This blog is primarily about the financial affairs of Manchester United Football Club but also seeks to shine an occasional light on other aspects of football finance and governance.
Too often, discussion and information on football finance is poor and ill informed. With a few honourable exceptions, too many sports journalists don't understand finance and too many business journalists don't care about football. This blog aims to help correct the information gap by providing information and commentary on what is going on at United and other clubs.
The 2005 takeover
Manchester United was taken over in 2005 by the Glazer family of Tampa, Florida. The transaction was a "leveraged buyout" of Manchester United plc (which was at the time quoted on the London Stock Exchange). "Leveraged buyout" means that United was acquired largely with debt, debt secured primarily on the football club itself.
The takeover was hugely controversial at the time it happened and was opposed not only by supporters but by the management of Manchester United plc itself.
From the 2010 bond issue to the 2012 IPO
From the 2010 bond issue to the 2012 IPO
Whilst Sir Alex Ferguson and his players have worked miracles on the pitch since 2005, financially the leveraged buyout has had a major impact on United. Ticket prices have risen very significantly, pricing many traditional supporters out, transfer budgets have been reduced to levels way below what a club of United's size and profitability should be able to afford, the new owners have failed to communicate properly with supporters and in January 2010 the £500m bond issue granted the Glazer family the right to take hundreds of millions of pounds out of the club in dividends in the next seven years.
These dividend rights became the subject of huge controversy in the aftermath of the bond issue and were one of the triggers behind the major "green and gold" protests that started in January 2010. Almost all other owners of football clubs invest their own capital in their clubs, these dividend rights suggest a desire to do exactly the opposite, to take huge amounts out.
Most commentators (including the bond research team at the Glazers' bank, JP Morgan) agreed with my analysis at the time, which was that the primary purpose of the bonds was to allow United's cash to be used to repay the Glazers' "PIK" loans.
In October 2010, Bloomberg reported that holders of the PIKs had been told by senior club officials that the club's cash had not been used for this purpose because of fear over how fans would react, suggesting the protests were having a major impact. In November 2010, the PIKs were repaid (at a cost of over £240m) from another unknown source. Nobody has yet provided an explanation of where this money has come from. It seems highly possible that the Glazers have swapped old PIK debt for new debt elsewhere in the corporate structure, meaning that the club may well be the eventual source of repaying this debt.
Did the protests and pressure by supporters make the Glazers change their plans? Maybe we will never know. The family show no sign of communicating with supporters.
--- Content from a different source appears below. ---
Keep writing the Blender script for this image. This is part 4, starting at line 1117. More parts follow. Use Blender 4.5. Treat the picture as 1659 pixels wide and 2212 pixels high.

If the original plans to use the club's cash were torn up in the face of the green and gold backlash and more reds making the huge sacrifice of giving up their season tickets, that is a huge achievement United fans should be rightly proud of.
After the PIK repayment, instead of paying dividends, the Glazers spent almost £100m of the club's money in 2011 and 2012 buying in the bonds they had issued in 2010.
After the PIK repayment, instead of paying dividends, the Glazers spent almost £100m of the club's money in 2011 and 2012 buying in the bonds they had issued in 2010.
This blog will continue digging around to find out the truth about United's owners and their plans. There will no doubt be many more twists and turns in this story before it ends.
About me
Until this the 2010/11 season, I was for many years a Manchester United season ticket holder. I still go to away games and a few matches at Old Trafford. Professionally I am the Investment Director of a small private equity firm in London with almost 20 years experience of investment analysis. I am also an advisor (on financial matters) to the Manchester United Supporters Trust, although I am not an elected official of MUST and do not speak for them.
If you hadn't guessed I am opposed to the current ownership and financial structure it brings. I believe even the biggest football clubs are still in many senses "community assets" and should be run for (and hopefully with the involvement of) supporters, not to make money for distant owners who know and care little for them.
I am often accused of not understanding what a leveraged buyout is and how it works. The opposite is true, I know exactly what they are and how they work (I've even invested in some - in normal commercial sectors). What I am trying to do is explain it to people who don't know. Because being legal and "normal business practice" should not be the only test of what we allow to happen to organisations in which people of all backgrounds invest such emotional energy and which are social and communal entities and not just businesses.
This blog is a labour of love for me, my small contribution to a campaign by thousands of United supporters to change the ownership of our football club. All the work is my own, I receive no financial support from any third parties, take no advertising and gain no monetary benefit from the blog. Any errors are entirely my own and I guarantee that I will correct any factual mistakes that readers identify. Matters of interpretation are of course just that.
Three years on from starting the andersred blog, I have to say a huge thank you to my long suffering family, friends and colleagues who have put up with me devoting so much time to this work. Their patience and tolerance really, really is appreciated.